OC Transpo customer service criticized

The city’s auditor general has made waves with his annual audit, this year targeting OC Transpo’s lost and found contract and infamous last-minute bus cancellations.

The document suggested that city hall should pay attention to these flaws and take action to improve upon OC Transpo’s customer service.

OC Transpo’s lost and found has been contracted to Heartwood House for the past 14 years. The non-profit organization and community centre provides its space and services to a variety of other groups such as The Boys and Girls Club and EcoEquitable. 

Ken Hughes, the city auditor, made his first suggestion based on a report he received through the city’s Fraud and Waste Hotline regarding the nature of the sole-source contract with the group. 

“We were informed there was an actual or potential conflict of interest…of a personal nature,” said Hughes.

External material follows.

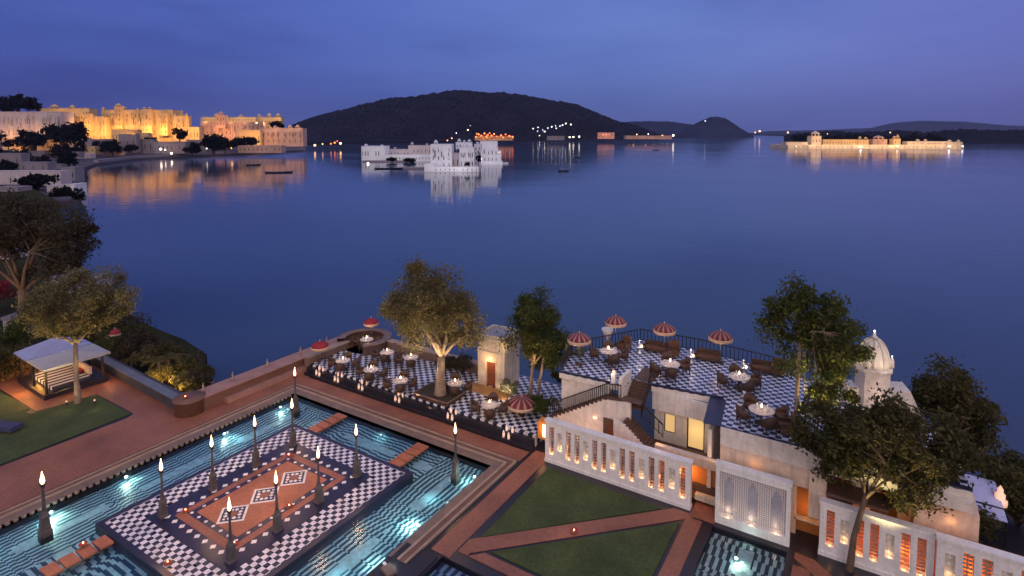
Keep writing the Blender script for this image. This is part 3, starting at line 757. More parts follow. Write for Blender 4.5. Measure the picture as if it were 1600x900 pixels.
# stone sofas and small silver lamp tables along the far rooftop edge
def sofa(px_, py_, rz, lab, L=1.7, matn='brown_wicker'):
    p = at(px_, py_, UZ); t = empty('rooftop_sofa', p, rz, lab, 'sofa', 'sofas along the rooftop edge'); t.scale = (.92, .85, .8)
    MB().box(-L / 2, L / 2, -.4, .4, .12, .36).build('seat', matn, t)
    MB().box(-L / 2 + .05, L / 2 - .05, -.38, .25, .361, .48).build('seat_cushion', 'tan_cushion' if matn != 'tan_cushion' else 'brown_wicker', t)
    MB().box(-L / 2, L / 2, .28, .42, .361, .85).build('backrest', matn, t)
    for sx in (-1, 1): MB().box(sx * L / 2 - .08, sx * L / 2 + .08, -.4, .27, .361, .62).build('armrest', matn, t)
    for sx in (-1, 1):
        for sy in (-1, 1): MB().box(sx * (L / 2 - .1) - .04, sx * (L / 2 - .1) + .04, sy * .32 - .04, sy * .32 + .04, 0, .12).build('leg', 'dark_wood', t)
sofa(1025, 549, R(4), 'dark sofa at the lake edge between the first and second rooftop lamps')
sofa(1106, 563, R(4), 'dark sofa at the lake edge under the right striped umbrella')
sofa(1196, 582, R(4), 'dark sofa at the lake edge by the tall tree trunk', 1.9)
def armchair(px_, py_, rz, lab):
    p = at(px_, py_, UZ); t = empty('armchair', p, rz, lab, 'armchair', 'amber armchairs on the rooftop')
    MB().box(-.36, .36, -.36, .36, .14, .44).build('seat', 'tan_cushion', t)
    MB().box(-.36, .36, .26, .38, .441, 1.0).build('backrest', 'tan_cushion', t)
    for sx in (-1, 1): MB().box(sx * .36 - .06, sx * .36 + .06, -.34, .25, .441, .64).build('armrest', 'brown_wicker', t)
    for sx in (-1, 1):
        for sy in (-1, 1): MB().box(sx * .3 - .03, sx * .3 + .03, sy * .3 - .03, sy * .3 + .03, 0, .14).build('leg', 'dark_wood', t)
armchair(975, 548, R(-20), 'amber armchair right of the left rooftop table')
armchair(1053, 556, R(15), 'amber armchair behind the middle rooftop table')
armchair(1216, 586, R(10), 'amber armchair in front of the sofa by the tall tree')
armchair(1229, 676, R(-70), 'amber armchair at the near right corner of the rooftop')
def lamp_table(px_, py_, lab):
    p = at(px_, py_, UZ); t = empty('lamp_table', p, 0, lab, 'lamp table', 'silver lamp tables on the rooftop')
    MB().lathe((0, 0, 0), [(.28, 0), (.24, .1), (.12, .25), (.16, .42), (.34, .48), (.34, .52), (0, .52)], 14).build('stand', 'silver', t)
    MB().lathe((0, 0, 0), [(.09, .521), (.07, .56), (.12, .66), (.05, .78), (.04, .86), (.10, .92), (0, 1.0)], 10).build('vessel', 'silver', t)
    MB().lathe((0, 0, 0), [(.04, .521), (.05, .6), (.0, .70)], 8).build('candle_flame', 'candle', t).location = (.2, -.12, 0)
    point((p.x + .1, p.y - .3, UZ + .95), 9, (1, .75, .6), .06)
lamp_table(999, 552, 'silver lamp table at the left of the rooftop edge')
lamp_table(1079, 567, 'silver lamp table in the middle of the rooftop edge')
lamp_table(1161, 585, 'silver lamp table right of the umbrella on the rooftop edge')

# ------------------------------------------------------------------ parasols
def parasol(px_, py_, base_z, hgt, rad, lab, mat='umbrella_stripe', trim='umbrella_trim', cone=.42):
    p = at(px_, py_, base_z + hgt); p.z = base_z
    t = empty('parasol', p, random.uniform(0, 1), lab, 'parasol', 'fringed parasols')
    H = hgt
    MB().lathe((0, 0, 0), [(.26, 0), (.26, .06), (.06, .12)], 12).build('base', 'dark_wood', t)
    MB().tube([(0, 0, .1), (0, 0, H + cone)], .022, 6).build('pole', 'silver', t)
    MB().lathe((0, 0, H), [(rad, 0), (rad * .94, cone * .30), (rad * .75, cone * .60), (rad * .45, cone * .86), (.03, cone), (.02, cone - .02), (rad * .44, cone * .83), (rad * .93, cone * .25), (rad * .985, -.005)], 24).build('canopy', mat, t)
    MB().lathe((0, 0, H), [(rad * 1.0, .01), (rad * 1.03, -.02), (rad * 1.04, -.20), (rad * 1.02, -.20), (rad * .98, -.01)], 24).build('valance', trim, t)
    MB().lathe((0, 0, H + cone), [(.04, 0), (.05, .05), (.0, .2)], 8).build('finial', 'umbrella_trim', t)
    return p
parasol(500, 541, .95, 1.15, .72, 'red parasol standing on the long lake parapet left of the bastion', 'red_fabric')
parasol(580, 504, .95 + .6, 1.0, .68, 'red parasol rising behind the round bastion beside the pale tree', 'red_fabric')
parasol(180, 521, -.4, 2.2, .42, 'small red parasol on the shore behind the garden pavilion', 'red_fabric')
pz = parasol(815, 630, TZ, .75, 1.0, 'low red and white striped parasol on the checks beside the kiosk')
for px_, py_, lab in ((905, 530, 'striped parasol with pale fringe at the left end of the rooftop by the green tree'), (962, 503, 'striped parasol with pale fringe, highest of the rooftop parasols'),
                      (1038, 515, 'striped parasol with pale fringe in the middle of the rooftop edge'), (1126, 527, 'striped parasol with pale fringe, rightmost on the rooftop edge')):
    p = parasol(px_, py_, UZ, 1.75, .76, lab)
    point((p.x, p.y - .8, UZ + 1.2), 10, (1, .6, .4), .1)
# white flower pot at the left rooftop table
p = at(949, 533, UZ); t = empty('white_urn', p, 0, 'tall white urn at the left end of the rooftop terrace', 'urn')
MB().lathe((0, 0, 0), [(.14, 0), (.12, .1), (.2, .3), (.40, .75), (.44, .95), (.36, .95), (.3, .8)], 14).build('bowl', 'white_marble', t)
MB().lathe((0, 0, 0), [(.2, -.0), (.2, .05), (.1, .1)], 12).build('foot', 'white_marble', t)

# ------------------------------------------------------------------ stone kiosk
kx, ky = -24.05, 36.55
t = empty('stone_kiosk', (kx, ky, TZ), R(3), 'small square stone kiosk with flat roof and carved wooden door', 'kiosk')
KW = 1.18
m_ = MB(); m_.box(-KW, -.42, -KW, -KW + .25, 0, 3.55); m_.box(.42, KW, -KW, -KW + .25, 0, 3.55); m_.box(-.42, .42, -KW, -KW + .25, 1.95, 3.55)
m_.box(-KW, -KW + .25, -KW + .251, KW, 0, 3.55); m_.box(KW - .25, KW, -KW + .251, KW, 0, 3.55); m_.box(-KW + .251, KW - .251, KW - .25, KW, 0, 3.55)
m_.build('wall', 'cream_stone', t)
MB().box(-KW - .10, KW + .10, -KW - .10, KW + .10, 3.56, 3.72).build('cornice', 'cream_stone', t)
m_ = MB(); m_.box(-KW - .04, KW + .04, -KW - .04, -KW + .12, 3.721, 3.95); m_.box(-KW - .04, KW + .04, KW - .12, KW + .04, 3.721, 3.95)
m_.box(-KW - .04, -KW + .12, -KW + .121, KW - .121, 3.721, 3.95); m_.box(KW - .12, KW + .04, -KW + .121, KW - .121, 3.721, 3.95); m_.build('parapet', 'cream_stone', t)
MB().box(-KW + .121, KW - .121, -KW + .121, KW - .121, 3.721, 3.78).build('roof', 'kiosk_roof', t)
MB().box(-KW - .05, KW + .05, -KW - .05, KW + .05, 2.62, 2.72).build('string_course', 'cream_stone', t)
o = MB().box(-.41, .41, -KW + .12, -KW + .18, .02, 1.94).build('door', 'door_wood', t)
m_ = MB(); m_.box(-.50, -.425, -KW - .05, -KW - .001, 0, 2.05); m_.box(.425, .50, -KW - .05, -KW - .001, 0, 2.05); m_.box(-.424, .424, -KW - .05, -KW - .001, 1.955, 2.05); m_.build('door_frame', 'cream_stone', t)
MB().lathe((0, -KW - .03, 2.25), [(.05, -.06), (.09, 0), (.05, .06)], 8).build('lamp', 'lamp_warm', t)
point((kx, ky - KW - .45, TZ + 2.0), 30, (1, .55, .22), .06)
spot((kx + 2.3, ky - 2.4, TZ + .2), (kx + .6, ky, TZ + 2.2), 300, (1, .68, .42), 90, .1)
spot((kx - 1.8, ky - 3.6, TZ + .2), (kx - .2, ky, TZ + 2.2), 200, (1, .62, .34), 80, .1)
slabs('kiosk_forecourt', [(-25.6, -21.9, 34.0, 35.3)], TZ + .03, 'ochre_floor', TZ - .3)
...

This conflict of interest originates in a 2004 re-writing of the organization’s contract with the city that increased the value of the agreement from $29,200 to $49,000. One of the city employees involved in the justification of the change in funding was supposedly the individual with the conflict of interest, as they had a personal relationship with an individual involved with Heartwood.

The potential conflict of interest was enough to prompt Hughes to recommend OC Transpo scrap its current deal with Heartwood House and propose either a new plan with the organization or another group. 

“Basically what we suggested is that they start from the beginning,” says Hughes. “They should develop a business case to look at all the costs and benefits of all the alternative forms of delivery, and then submit a proposal.”

Since 2001, Heartwood has made more than $600,000 from the city for the contract, as well as money that the organization makes from selling unclaimed items.

The audit also criticized OC Transpo’s poor management of cancelled bus announcements.

“Cancellation alerts are not issued as promptly as they could be, and at times, are issued after the next scheduled bus should have gone by,” Hughes concluded.

Carleton student Justin Melenblancher says these cancellation problems “are not exactly news” to him.

“Me and my girlfriend call them phantom buses – every now and then we’ll text the stop and it’ll tell us there’s one coming, sometimes in a couple minutes,” says Melenblancher. 

“We’ll wait at the stop and of course it’ll say the bus is no longer in service only five minutes after it was supposed to be there. It happens all the time, it doesn’t surprise me anymore.”

During the period of the auditor’s investigation, 33 per cent of bus cancellations were announced 20 minutes or more after the route was scheduled to begin. Hughes said that this came to his attention more gradually than information about the lost and found services. 

“It would’ve come from discussions with city council and riders over the years. There was no one particular source for [the reason for] this audit,” he says. “It was more to address a problem that kept coming up for transit users.”

OC Transpo did not provide a comment on the issue.
The city has accepted all of Hughes’ recommendations, meaning OC Transpo will be responsible in the following year to account for the changes he has asked for.